◆ **TASK REQUIREMENTS**: Please output the lines shown below exactly as they appear.

◆ **DATA EXCERPT**:
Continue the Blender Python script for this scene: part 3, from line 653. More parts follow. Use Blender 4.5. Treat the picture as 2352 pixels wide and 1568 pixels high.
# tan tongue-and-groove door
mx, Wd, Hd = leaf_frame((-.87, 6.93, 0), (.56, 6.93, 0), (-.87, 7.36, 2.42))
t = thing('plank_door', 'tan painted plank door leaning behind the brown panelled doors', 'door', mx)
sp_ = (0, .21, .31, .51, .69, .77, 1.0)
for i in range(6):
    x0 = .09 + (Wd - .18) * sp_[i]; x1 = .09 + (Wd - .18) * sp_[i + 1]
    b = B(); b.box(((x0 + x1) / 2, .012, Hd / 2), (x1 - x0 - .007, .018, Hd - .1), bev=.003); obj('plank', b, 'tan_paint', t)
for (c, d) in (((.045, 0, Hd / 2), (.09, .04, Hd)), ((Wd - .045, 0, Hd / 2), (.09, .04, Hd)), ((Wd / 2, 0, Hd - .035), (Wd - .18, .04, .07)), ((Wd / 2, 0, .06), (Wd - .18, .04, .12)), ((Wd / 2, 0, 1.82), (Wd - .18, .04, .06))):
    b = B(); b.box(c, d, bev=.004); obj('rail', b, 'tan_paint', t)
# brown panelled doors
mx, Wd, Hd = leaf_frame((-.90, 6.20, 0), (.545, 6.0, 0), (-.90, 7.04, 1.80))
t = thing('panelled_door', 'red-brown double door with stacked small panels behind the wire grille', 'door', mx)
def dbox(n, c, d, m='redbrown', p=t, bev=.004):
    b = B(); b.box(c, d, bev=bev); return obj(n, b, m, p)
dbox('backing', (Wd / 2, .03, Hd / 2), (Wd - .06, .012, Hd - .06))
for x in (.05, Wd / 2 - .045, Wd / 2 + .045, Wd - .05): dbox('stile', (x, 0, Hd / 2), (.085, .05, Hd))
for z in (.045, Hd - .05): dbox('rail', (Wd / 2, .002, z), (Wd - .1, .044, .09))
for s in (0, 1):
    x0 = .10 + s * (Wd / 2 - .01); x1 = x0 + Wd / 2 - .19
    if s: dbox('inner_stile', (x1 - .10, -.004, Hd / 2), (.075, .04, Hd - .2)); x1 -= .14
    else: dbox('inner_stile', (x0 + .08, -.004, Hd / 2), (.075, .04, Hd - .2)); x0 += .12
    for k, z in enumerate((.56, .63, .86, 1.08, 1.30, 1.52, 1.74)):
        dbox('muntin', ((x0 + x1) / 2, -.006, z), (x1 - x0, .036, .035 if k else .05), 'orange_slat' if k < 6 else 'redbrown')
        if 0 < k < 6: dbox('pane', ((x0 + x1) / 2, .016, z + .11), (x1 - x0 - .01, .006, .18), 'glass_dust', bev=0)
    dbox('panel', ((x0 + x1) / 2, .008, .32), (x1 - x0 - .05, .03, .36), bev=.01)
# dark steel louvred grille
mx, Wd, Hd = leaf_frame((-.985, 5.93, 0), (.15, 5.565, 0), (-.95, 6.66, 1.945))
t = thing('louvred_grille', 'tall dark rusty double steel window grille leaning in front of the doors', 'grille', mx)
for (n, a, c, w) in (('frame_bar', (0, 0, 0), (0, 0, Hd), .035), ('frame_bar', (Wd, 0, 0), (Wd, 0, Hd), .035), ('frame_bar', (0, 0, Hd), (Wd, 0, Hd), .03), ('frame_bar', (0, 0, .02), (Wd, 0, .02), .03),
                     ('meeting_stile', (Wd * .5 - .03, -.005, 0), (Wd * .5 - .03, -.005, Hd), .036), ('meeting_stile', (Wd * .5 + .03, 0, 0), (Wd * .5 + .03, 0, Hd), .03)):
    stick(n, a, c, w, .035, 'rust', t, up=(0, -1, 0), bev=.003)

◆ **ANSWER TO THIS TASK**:
Continue the Blender Python script for this scene: part 3, from line 653. More parts follow. Use Blender 4.5. Treat the picture as 2352 pixels wide and 1568 pixels high.
# tan tongue-and-groove door
mx, Wd, Hd = leaf_frame((-.87, 6.93, 0), (.56, 6.93, 0), (-.87, 7.36, 2.42))
t = thing('plank_door', 'tan painted plank door leaning behind the brown panelled doors', 'door', mx)
sp_ = (0, .21, .31, .51, .69, .77, 1.0)
for i in range(6):
    x0 = .09 + (Wd - .18) * sp_[i]; x1 = .09 + (Wd - .18) * sp_[i + 1]
    b = B(); b.box(((x0 + x1) / 2, .012, Hd / 2), (x1 - x0 - .007, .018, Hd - .1), bev=.003); obj('plank', b, 'tan_paint', t)
for (c, d) in (((.045, 0, Hd / 2), (.09, .04, Hd)), ((Wd - .045, 0, Hd / 2), (.09, .04, Hd)), ((Wd / 2, 0, Hd - .035), (Wd - .18, .04, .07)), ((Wd / 2, 0, .06), (Wd - .18, .04, .12)), ((Wd / 2, 0, 1.82), (Wd - .18, .04, .06))):
    b = B(); b.box(c, d, bev=.004); obj('rail', b, 'tan_paint', t)
# brown panelled doors
mx, Wd, Hd = leaf_frame((-.90, 6.20, 0), (.545, 6.0, 0), (-.90, 7.04, 1.80))
t = thing('panelled_door', 'red-brown double door with stacked small panels behind the wire grille', 'door', mx)
def dbox(n, c, d, m='redbrown', p=t, bev=.004):
    b = B(); b.box(c, d, bev=bev); return obj(n, b, m, p)
dbox('backing', (Wd / 2, .03, Hd / 2), (Wd - .06, .012, Hd - .06))
for x in (.05, Wd / 2 - .045, Wd / 2 + .045, Wd - .05): dbox('stile', (x, 0, Hd / 2), (.085, .05, Hd))
for z in (.045, Hd - .05): dbox('rail', (Wd / 2, .002, z), (Wd - .1, .044, .09))
for s in (0, 1):
    x0 = .10 + s * (Wd / 2 - .01); x1 = x0 + Wd / 2 - .19
    if s: dbox('inner_stile', (x1 - .10, -.004, Hd / 2), (.075, .04, Hd - .2)); x1 -= .14
    else: dbox('inner_stile', (x0 + .08, -.004, Hd / 2), (.075, .04, Hd - .2)); x0 += .12
    for k, z in enumerate((.56, .63, .86, 1.08, 1.30, 1.52, 1.74)):
        dbox('muntin', ((x0 + x1) / 2, -.006, z), (x1 - x0, .036, .035 if k else .05), 'orange_slat' if k < 6 else 'redbrown')
        if 0 < k < 6: dbox('pane', ((x0 + x1) / 2, .016, z + .11), (x1 - x0 - .01, .006, .18), 'glass_dust', bev=0)
    dbox('panel', ((x0 + x1) / 2, .008, .32), (x1 - x0 - .05, .03, .36), bev=.01)
# dark steel louvred grille
mx, Wd, Hd = leaf_frame((-.985, 5.93, 0), (.15, 5.565, 0), (-.95, 6.66, 1.945))
t = thing('louvred_grille', 'tall dark rusty double steel window grille leaning in front of the doors', 'grille', mx)
for (n, a, c, w) in (('frame_bar', (0, 0, 0), (0, 0, Hd), .035), ('frame_bar', (Wd, 0, 0), (Wd, 0, Hd), .035), ('frame_bar', (0, 0, Hd), (Wd, 0, Hd), .03), ('frame_bar', (0, 0, .02), (Wd, 0, .02), .03),
                     ('meeting_stile', (Wd * .5 - .03, -.005, 0), (Wd * .5 - .03, -.005, Hd), .036), ('meeting_stile', (Wd * .5 + .03, 0, 0), (Wd * .5 + .03, 0, Hd), .03)):
    stick(n, a, c, w, .035, 'rust', t, up=(0, -1, 0), bev=.003)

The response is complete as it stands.